Saturday, February 14, 2009

So it Goes

It seems like whenever you have visitors, a hunt is less than spectacular.

I had some folks tag along on our hunt this morning. Two guys from the Daily Advance, a newspaper from nearby Elizabeth City. They wanted to know what this falconry thing was all about.

I took them to my "easy walking" spot.

It is a patch of woods that is choked with squirrels in the beginning of the season, but as deer hunters are not allowed, we hunt it hard during the beginning of the season, and by now, the squirrels are all pretty "hawk-wise".

The hawks posed for pictures, and followed like they should. At one point, both birds deserted us to go check out a flock of starlings in the middle of a field, but they got back to business in short order.

I kept our route to the easiest parts of the woods. The cameraman was lugging around about twenty pounds of gear, so I didn't think they needed to start wading through briars.

We saw one, maybe two squirrels, and hopefully they understood that it isn't about killing stuff with birds, it's about being a part of the hunt and having the opportunity to be a part of these magnificent creatures world.

After about an hour and a half of walking and talking, my guests left, and I decided to give it a try on my own for a couple of hours. We waded back into the thicker parts of the woods, the places where you have to wade through the tangles to find a squirrel nest. This is where all the squirrels had migrated to. The ones that were in the easy spots had already been culled from this patch of woods.

We had much better luck.

But this patch of woods is full of mature hardwoods so there are lots of holes for the squirrels to hide in. They kept getting away. At one point, we lost three different squirrels that launched themselves across the forest, leaping from limb to limb. Up the pine tree, across to the elm, the whole time, the hawks repeatedly tried to scrape them from the trunks of the trees.

And then they disappeared.
Poof, gone!

This happened over and over, until we saw the last one disappear into the top of a dead trunk. Both birds landed on the top of this broken off snag, and Tess tried to get at something deeper down inside. They were twenty feet in the air, and I couldn't see what was going on, but after twenty minutes of her trying, and nothing happening, we moved on, working our way around the patch of woods.

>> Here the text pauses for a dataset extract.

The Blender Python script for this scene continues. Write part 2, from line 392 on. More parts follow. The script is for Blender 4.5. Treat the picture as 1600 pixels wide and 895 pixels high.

We chased a few more, but it was getting late. We started heading back when both birds slammed back into that dead snag. They had obviously seen something moving. I started beating on the tree with my walking stick, when I realized that the massive trunk was swaying every time I hit it. So I pushed.

It pushed back. I pushed again, throwing my shoulder into it and digging in with my boots. The tree swayed, then cracked. I pushed it further, until it slowly toppled, crashing though branches on its way down, until it whumped into the ground.

A squirrel squirted from the top and scurried across the forest floor. The hawks, slow to take off, gave chase, but quickly lost it again. I was tired.


I went back to look at the nest the squirrel had been hiding in. I pulled of bark from the side of the tree, and found leaves and pine needles. And squirrels. All curled up, and hiding in the leaf mass, was another squirrel.

The hawks had come back up and were sitting low in the branches nearby. I poked the furry mass with my stick and two squirrels popped out of the nest. The hawks slammed into the nearest one.

The other bounded off into the forest. It ended a good day.


Albert A Rasch said...


Sounds like you had a good day, even if things didn't go as planned, or at least more convenient.

I've been keeping a much sharper eye out here in Florida, trying to ID any raptors we bump into. We did find a Red Shouldered Hawk, but the pale Florida form. That took a bit to identify.

One that I would like to see is the Merlin, so I'm keeping the binoculars handy and the camera around the neck!

Albert A Rasch
The Rasch Outdoor Chronicles
Proud Member of Outdoor Bloggers Summit
Southeast Regional OBS Coordinator

Doug said...

Red shoulders are beautiful raptors. They tend to stay close to swamps and marshes. I don't see too many of them by the roads, but i have seen them mating in the trees near my yard.

Merlins are tougher to find. I only see them during the fall migration, and this year, we saw fewer than ever. Thanks for reading. I've been keeping an eye on your blogs too.